A wide range of buses are used in computer systems. The Universal Serial Bus (USB), for example, is a bus that uses a small bundle of serial connections. For a serial bus, USB provides high performance. However, complex buses such as PCI may use many parallel connections and other techniques to provide higher absolute performance.
Access patterns
Data transfers may occur between many pairs of components: CPU to/from memory, CPU to/from I/O device, memory to memory, or I/O to I/O device. Because the bus connects all these components (possibly through a bridge), it can mediate all types of transfers. However, the basic data transfer requires executing instructions on the CPU. We can use a direct memory access (DMA) unit to offload some of the work of basic transfers. We will discuss DMA in more detail in Section 4.3.
Single-chip platforms
We can also put all the components for a basic computing platform on a single chip. A single-chip platform makes the development of certain types of embedded systems much easier, providing the rich software development of a PC with the low cost of a single-chip hardware platform. The ability to integrate a CPU and devices on a single chip has allowed manufacturers to provide single-chip systems that do not conform to board-level standards.
Microcontrollers
The term microcontroller refers to a single chip that includes a CPU, memory, and I/O devices. The term was originally used for platforms based on small 4-bit and 8-bit processors but can also refer to single-chip systems using large processors as well.
The next two examples look at two different single-chip systems. Application Example 4.1 looks at the PIC16F882 while Application Example 4.2 describes the Intel StrongARM SA-1100.
Application Example 4.1 System Organization of the PIC16F882
Here is the block diagram of the PIC16F882 (as well as the 883 and 886) microcontroller [Mic09]:
PIC is a Harvard architecture; the flash memory used for instructions is accessible only to the CPU. The flash memory can be programmed using separate mechanisms. The microcontroller includes a number of devices: timers, a universal synchronous/asynchronous receiver/transmitter (EUSART); capture-and-compare (ECCP) modules; a master synchronous serial port; an analog-to-digital converter (ADC); analog comparators and references; an electrically erasable PROM (EEPROM); and general-purpose I/O (GPIO).

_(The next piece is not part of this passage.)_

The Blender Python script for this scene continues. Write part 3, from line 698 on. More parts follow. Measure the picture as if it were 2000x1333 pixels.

Application Example 4.2 System Organization of the Intel StrongARM SA-1100 and SA-1111
The StrongARM SA-1100 provides a number of functions besides the ARM CPU:
The chip contains two on-chip buses: a high-speed system bus and a lower-speed peripheral bus. The chip also uses two different clocks. A 3.686-MHz clock is used to drive the CPU and high-speed peripherals, and a 32.768-kHz clock is an input to the system control module. The system control module contains the following peripheral devices:
The 32.768-kHz clock’s frequency is chosen to be useful in timing real-time events. The slower clock is also used by the power manager to provide continued operation of the manager at a lower clock rate and therefore lower power consumption.
The SA-1111 is a companion chip that provides a suite of I/O functions. It connects to the SA-1100 through its system bus and provides several functions: a USB host controller; PS/2 ports for keyboards, mice, and so on; a PCMCIA interface; pulse-width modulation outputs; a serial port for digital audio; and an SSP serial port for telecom interfacing.

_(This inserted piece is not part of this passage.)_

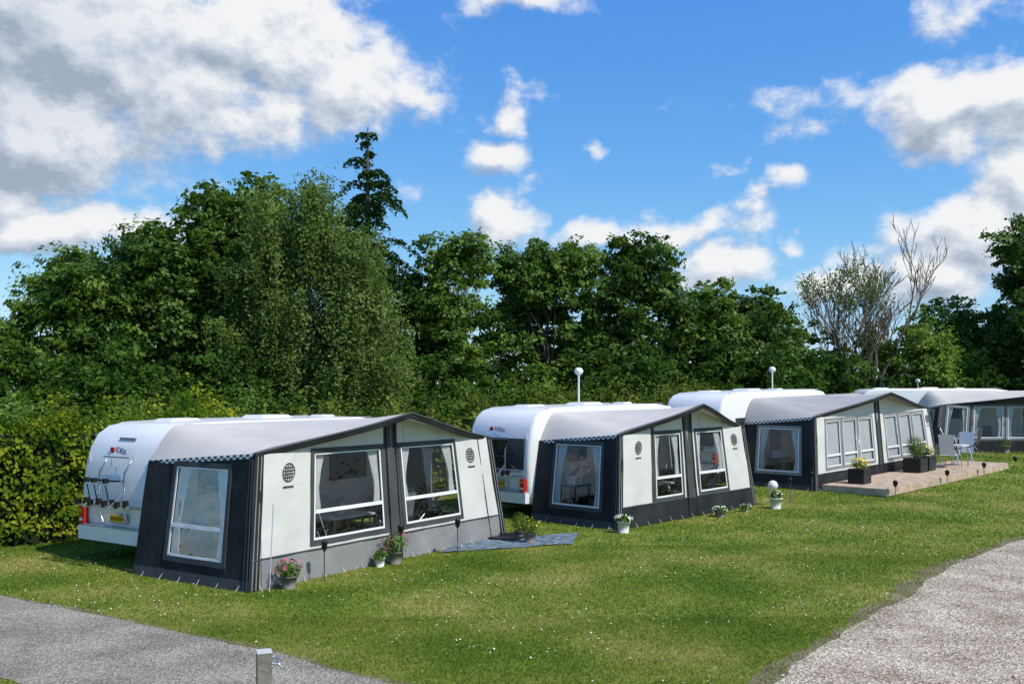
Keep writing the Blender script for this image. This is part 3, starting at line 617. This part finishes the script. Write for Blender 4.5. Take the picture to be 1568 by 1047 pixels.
def bare(name,x,y,h,seed,spread,k='barkdead',trunks=3,r0=.14,depth=5,leafn=0,ivy=0):
    rr=random.Random(seed); E=empty(name,(x,y,gzf(x,y))); mb=MB(); tips=[]
    def br(p,d,l,r,dep):
        n=4; pts=[p]; q=p.copy(); dd=d.copy()
        for i in range(n):
            dd=(dd+Vector((rr.uniform(-.16,.16),rr.uniform(-.16,.16),rr.uniform(.0,.14)))).normalized(); q=q+dd*l/n; pts.append(q.copy())
        mb.tube(pts,[max(.012,r*(1-.5*i/n)) for i in range(n+1)],k,6 if dep>2 else 4)
        if dep<=1: tips.append(pts[-1]); tips.append(pts[2])
        if dep==0: return
        for i in range(rr.choice((3,3,4)) if dep<3 else 3):
            a=rr.uniform(0,6.28); t=rr.uniform(.35,1); pp=pts[min(n,1+int(t*(n-1)))] if i else pts[-1]
            o=Vector((math.cos(a),math.sin(a),rr.uniform(-.1,.5)))*spread; br(pp,(dd+o).normalized(),l*rr.uniform(.56,.78),r*.52,dep-1)
    for i in range(trunks):
        a=i*2*math.pi/trunks+.4; br(Vector((0,0,-.1)),Vector((math.cos(a)*.36,math.sin(a)*.2,1)).normalized(),h*.40,r0,depth)
    mb.obj('trunk_and_twigs',E); T=np.array([tuple(p) for p in tips])
    if leafn:
        i=rng.integers(0,len(T),leafn); sel=T[i]; kx=(np.sin(sel[:,0]*1.9+2)+np.cos(sel[:,2]*1.6)-.45*sel[:,0]+rng.normal(size=leafn)*.2)>.6; P=sel[kx]+rng.normal(size=(kx.sum(),3))*.14
        leaves('sparse_leaves',P,rng.normal(size=P.shape)+[0,0,.5],rng.uniform(.10,.19,len(P)),L_mid,E)
    if ivy:
        n=ivy; z=rng.uniform(0,6,n); a=rng.uniform(0,6.28,n); r=rng.uniform(.1,.55,n)*(1.1-z/8); P=np.stack([np.cos(a)*r+.05*z,np.sin(a)*r,z],-1); leaves('ivy',P,np.stack([np.cos(a),np.sin(a),np.full(n,.4)],-1)+rng.normal(size=(n,3))*.4,rng.uniform(.12,.22,n),L_dark,E)
bare('half_dead_tree',17.6,49,9.9,5,.5,trunks=4,leafn=7500,ivy=6000,r0=.15)
bare('half_dead_tree',-1.2,46,9.4,11,.5,trunks=2,leafn=1500,r0=.10,depth=5)
def mass(name,pts,n,size,m,lr,h0,h1,wid,nl,seed):
    r=np.random.default_rng(seed); A=resample(pts,nl); C=np.concatenate([A+r.normal(size=A.shape)*wid,np.zeros((nl,1))],-1); hh=r.uniform(h0,h1,nl)
    C2=[];R2=[]
    for i in range(nl):
        for zf in(.18,.5,.85): C2.append([C[i,0]+r.normal()*.4,C[i,1]+r.normal()*.4,hh[i]*zf]); R2.append(lr*r.uniform(.7,1.2))
    E=empty(name,(0,0,0)); C2=np.array(C2);R2=np.array(R2); C2[:,2]+=gz(C2[:,0],C2[:,1]); crown('foliage',C2,R2,n,size,m,E,subr=.5)
mass('shrub_thicket',[(-30,27),(-20,31.5),(-11,33.5),(-4,38),(4,40.5),(10,43),(13.5,47),(22,50.5),(34,51)],110000,.21,L_far,.95,2.2,4.4,.7,110,21)
mass('distant_woodland',[(-60,45),(-30,48),(-10,54),(8,58),(20,62),(50,64)],60000,.40,L_far,1.7,4.0,6.0,1.2,110,22)
mass('laurel_bush',[(-.9,32.6),(2.4,34.2)],9000,.14,L_light,.55,2.3,2.7,.25,9,23)
mass('mixed_shrubs',[(-13.5,22),(-10.5,24),(-7.5,28)],22000,.13,L_mid,.6,1.8,2.7,.35,26,24)
def hedge(name,pts,h,th,dens,size,seed,m):
    E=empty(name,(0,0,0)); A=resample(pts,61)
    for _ in range(3): A[1:-1]=(A[:-2]+A[1:-1]+A[2:])/3
    T=np.gradient(A,axis=0); T/=np.linalg.norm(T,axis=1,keepdims=True); Nr=np.stack([-T[:,1],T[:,0]],-1)
    mb=MB(); G=[]
    for i in range(61):
        z0=gzf(*A[i]); hw=th/2-.15; G.append([(*(A[i]+Nr[i]*hw*sx),z0+zz) for sx,zz in((-1,0),(-1,h-.3),(0,h-.2),(1,h-.3),(1,0))])
    mb.grid(G,'core',False); mb.obj('core',E)
    Ltot=np.linalg.norm(np.diff(A,axis=0),axis=1).sum(); area=Ltot*(2*h+th); n=int(area*dens)
    nc=n//26; cs=rng.uniform(0,60,nc); cq=rng.uniform(0,2*h+th,nc); cb=rng.normal(size=nc)*.13+.02; ct=rng.random(nc); cnn=rng.normal(size=(nc,3))*.45
    ci=rng.integers(0,nc,n); s=np.clip(cs[ci]+rng.normal(size=n)*.14*60/Ltot,0,59.999); q=cq[ci]+rng.normal(size=n)*.11
    i=s.astype(int); f=(s-i)[:,None]; C=A[i]*(1-f)+A[i+1]*f; NN=Nr[i]*(1-f)+Nr[i+1]*f
    side=np.where(cq[ci]<h,-1,np.where(cq[ci]<2*h,1,0)); z=np.where(side==-1,q,np.where(side==1,q-h,h)); off=np.where(side==0,(q-2*h)-th/2,side*th/2)
    b=cb[ci]+rng.normal(size=n)*.05
    tl=.13*np.sin(C[:,0]*.9+1)+.10*np.sin(C[:,1]*2.3)
    off=off+np.where(side!=0,side*b,0); z=np.abs(z+np.where(side==0,b*1.8,0))+np.where((side==0)|(z>h-.4),tl,0)
    shoots=(side==0)&(rng.random(n)<.12); z=z+shoots*rng.random(n)*.38
    top=side==0
    P=np.concatenate([C+NN*off[:,None],(z+gz(C[:,0],C[:,1]))[:,None]],-1)
    Nn=np.concatenate([NN*np.where(top,0,side)[:,None],np.where(top,1.,.5)[:,None]],-1)+rng.normal(size=(n,3))*.4+cnn[ci]
    leaves('leaves',P,Nn,size*rng.uniform(.7,1.3,n),m,E,.7,np.clip(ct[ci]*.6+rng.random(n)*.4,0,1))
hedge('beech_hedge',[(-22,16.2),(-14,18.0),(-10.2,19.0),(-9.0,20.2),(-6.9,23.5)],2.34,1.2,520,.105,1,L_hedge)
hedge('beech_hedge',[(-6.9,23.6),(-2.2,28),(3,33),(8,38.3)],2.2,1.4,260,.13,2,L_hedge2)
hedge('beech_hedge',[(8,38.4),(13,44.5),(18,47.6),(32,49.5)],1.9,1.4,160,.16,3,L_hedge2)

# ------------------------------------------------------------ light, sky
el=math.radians(50); az=math.radians(121)
sv=Vector((math.sin(az)*math.cos(el),math.cos(az)*math.cos(el),math.sin(el)))
sl=bpy.data.lights.new('sun','SUN'); sl.energy=5.0; sl.angle=math.radians(.53); sl.color=(1,.95,.86)
so=bpy.data.objects.new('sun',sl); COL.objects.link(so); so.rotation_euler=sv.to_track_quat('Z','Y').to_euler(); so.location=sv*60
W=bpy.data.worlds.new('World'); scene.world=W; W.use_nodes=True; nt=W.node_tree; N=nt.nodes; L=nt.links
for n_ in list(N): N.remove(n_)
def mk(T,nt,op,*ins):
    n=nt.nodes.new(T); 
    if op: n.operation=op
    for i,v in enumerate(ins):
        if v is None: continue
        if hasattr(v,'is_output'): nt.links.new(v,n.inputs[i])
        else: n.inputs[i].default_value=v
    return n
F0=1500.
def ang(u,v): 
    a=math.atan((u-784)/F0); return a, math.atan((598-v)/F0*math.cos(a))
CL=[(120,50,310,190,1.35),(400,60,230,120,1.3),(540,120,150,90,1.25),(300,150,240,85,1.25),(60,190,210,125,1.35),(90,345,200,48,1.3),(20,290,150,60,1.1),
 (775,165,60,48,1.1),(760,255,72,50,1.15),(765,345,80,40,1.2),(880,355,58,32,1.1),(905,222,40,26,.9),(800,8,150,34,.95),(650,270,50,26,.6),
 (1050,345,110,42,1.2),(1100,410,120,46,1.15),(980,380,80,42,1.0),(1150,155,120,50,.72),(1240,195,100,45,.72),(1300,160,90,45,.66),
 (1470,170,140,62,1.45),(1560,150,120,60,1.35),(1500,25,140,45,.80),(1490,340,120,80,1.5),(1570,260,80,80,1.45),(1430,425,110,65,1.25),(1215,290,46,28,.9),(1145,320,40,28,.85),(1205,385,46,26,.95),(1290,440,110,38,1.1),(1060,270,90,16,.60)]
gp=bpy.data.node_groups.new('cloud_field','ShaderNodeTree'); gp.interface.new_socket('P',in_out='INPUT',socket_type='NodeSocketVector'); gp.interface.new_socket('D',in_out='OUTPUT',socket_type='NodeSocketFloat')
gi=gp.nodes.new('NodeGroupInput'); go=gp.nodes.new('NodeGroupOutput')
wn=gp.nodes.new('ShaderNodeTexNoise'); wn.inputs['Scale'].default_value=11; wn.inputs['Detail'].default_value=4; gp.links.new(gi.outputs[0],wn.inputs['Vector'])
w1=mk('ShaderNodeVectorMath',gp,'SUBTRACT',wn.outputs['Color'],(.5,.5,.5)); w2=mk('ShaderNodeVectorMath',gp,'MULTIPLY',w1.outputs[0],(.10,.09,0)); w3_=mk('ShaderNodeVectorMath',gp,'ADD',gi.outputs[0],w2.outputs[0])
cur=None
for (u,v,ru,rv,s) in CL:
    a,e=ang(u,v); d2=gp.nodes.new('ShaderNodeVectorMath'); d2.operation='MULTIPLY_ADD'; gp.links.new(w3_.outputs[0],d2.inputs[0]); d2.inputs[1].default_value=(F0/ru,F0/rv,0); d2.inputs[2].default_value=(-a*F0/ru,-e*F0/rv,0)
    ln=gp.nodes.new('ShaderNodeVectorMath'); ln.operation='LENGTH'; gp.links.new(d2.outputs[0],ln.inputs[0])
    q=mk('ShaderNodeMath',gp,'MULTIPLY_ADD',ln.outputs['Value'],-.66*s,s)
    cur=q.outputs[0] if cur is None else mk('ShaderNodeMath',gp,'MAXIMUM',cur,q.outputs[0]).outputs[0]
cur=mk('ShaderNodeMath',gp,'MAXIMUM',cur,0.0).outputs[0]
sc=mk('ShaderNodeVectorMath',gp,'MULTIPLY',gi.outputs[0],(1,1.4,1))
nz=gp.nodes.new('ShaderNodeTexNoise'); nz.inputs['Scale'].default_value=14; nz.inputs['Detail'].default_value=8; nz.inputs['Roughness'].default_value=.62; gp.links.new(sc.outputs[0],nz.inputs['Vector'])
q=mk('ShaderNodeMath',gp,'MULTIPLY_ADD',nz.outputs['Fac'],1.6,-.80-.50); q2=mk('ShaderNodeMath',gp,'ADD',q.outputs[0],cur); gp.links.new(q2.outputs[0],go.inputs[0])
tc=N.new('ShaderNodeTexCoord'); sep=mk('ShaderNodeSeparateXYZ',nt,None,tc.outputs['Generated'])
aa=mk('ShaderNodeMath',nt,'ARCTAN2',sep.outputs[0],sep.outputs[1]); ee=mk('ShaderNodeMath',nt,'ARCSINE',sep.outputs[2]); cp=mk('ShaderNodeCombineXYZ',nt,None,aa.outputs[0],ee.outputs[0],0.0)
g1=N.new('ShaderNodeGroup'); g1.node_tree=gp; L.new(cp.outputs[0],g1.inputs[0])
of=mk('ShaderNodeVectorMath',nt,'ADD',cp.outputs[0],(.010,.018,0)); g2=N.new('ShaderNodeGroup'); g2.node_tree=gp; L.new(of.outputs[0],g2.inputs[0])
mask=N.new('ShaderNodeMapRange'); mask.interpolation_type='SMOOTHSTEP'; mask.inputs[1].default_value=-.12; mask.inputs[2].default_value=.38; L.new(g1.outputs[0],mask.inputs[0])
df=mk('ShaderNodeMath',nt,'SUBTRACT',g1.outputs[0],g2.outputs[0])
th=N.new('ShaderNodeMapRange'); th.inputs[1].default_value=-.48; th.inputs[2].default_value=.20; L.new(df.outputs[0],th.inputs[0])
gsum=None
for (u,v,ru,rv,s) in [(30,110,340,190,.6),(230,240,220,60,.55),(20,275,240,55,.65)]:
    a,e=ang(u,v); d=mk('ShaderNodeVectorMath',nt,'SUBTRACT',cp.outputs[0],(a,e,0)); d2=mk('ShaderNodeVectorMath',nt,'MULTIPLY',d.outputs[0],(F0/ru,F0/rv,0)); ln=N.new('ShaderNodeVectorMath'); ln.operation='LENGTH'; L.new(d2.outputs[0],ln.inputs[0])
    q=mk('ShaderNodeMath',nt,'MULTIPLY_ADD',ln.outputs['Value'],-s,s); gsum=q.outputs[0] if gsum is None else mk('ShaderNodeMath',nt,'MAXIMUM',gsum,q.outputs[0]).outputs[0]
gcl=mk('ShaderNodeMath',nt,'MAXIMUM',gsum,0.0)
lit=mk('ShaderNodeMath',nt,'MULTIPLY_ADD',gcl.outputs[0],-.70,th.outputs[0])
cr=N.new('ShaderNodeValToRGB'); e=cr.color_ramp.elements; e[0].position=0; e[0].color=(.38,.45,.56,1); e[1].position=.95; e[1].color=(.94,.95,.97,1); k=e.new(.45); k.color=(.60,.67,.78,1); L.new(lit.outputs[0],cr.inputs[0])
sky=N.new('ShaderNodeTexSky'); sky.sky_type='NISHITA'; sky.sun_disc=False; sky.sun_elevation=el; sky.sun_rotation=az; sky.altitude=0; sky.air_density=1; sky.dust_density=.4; sky.ozone_density=2.5
sc_=N.new('ShaderNodeSeparateColor'); L.new(sky.outputs[0],sc_.inputs[0]); cc=N.new('ShaderNodeCombineColor')
for i,(gm,kk) in enumerate(((1.30,.42),(.88,1.02),(.35,3.3))):
    pw_=mk('ShaderNodeMath',nt,'POWER',sc_.outputs[i],gm); ml=mk('ShaderNodeMath',nt,'MULTIPLY',pw_.outputs[0],kk); L.new(ml.outputs[0],cc.inputs[i])
b1=N.new('ShaderNodeBackground'); b1.inputs[1].default_value=.15; L.new(cc.outputs[0],b1.inputs[0])
b2=N.new('ShaderNodeBackground'); b2.inputs[1].default_value=.95; L.new(cr.outputs[0],b2.inputs[0])
ms=N.new('ShaderNodeMixShader'); L.new(mask.outputs[0],ms.inputs[0]); L.new(b1.outputs[0],ms.inputs[1]); L.new(b2.outputs[0],ms.inputs[2])
wo=N.new('ShaderNodeOutputWorld'); L.new(ms.outputs[0],wo.inputs[0])

cam=bpy.data.cameras.new('camera'); cam.sensor_width=36; cam.lens=36*1500/1568; cam.shift_y=.0475; cam.clip_end=4000; cam.clip_start=.1
co=bpy.data.objects.new('camera',cam); COL.objects.link(co); co.location=(0,0,3.0); co.rotation_euler=(math.radians(90),0,0); scene.camera=co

4.2.2 Platform Software Components
Hardware and software are inseparable—each needs the other to perform its function. Much of the software in an embedded system will come from outside sources. Some software components may come from third parties. Hardware vendors generally provide a basic set of software platform components to encourage use of their hardware. These components range across many layers of abstraction.
Layer diagrams are often used to describe the relationships between different software components in a system. Figure 4.2 shows a layer diagram for an embedded system. The hardware abstraction layer (HAL) provides a basic level of abstraction from the hardware. Device drivers often use the HAL to simplify their structure. Similarly, the power management module must have low-level access to hardware. The operating system and file system provide the basic abstractions required to build complex applications. Because many embedded systems are algorithm-intensive, we often make use of library routines to perform complex kernel functions. These routines may be developed internally and reused or, in many cases, they come from the manufacturer and are heavily optimized for the hardware platform. The application makes use of all these layers, either directly or indirectly.
Figure 4.2 Software layer diagram for an embedded system.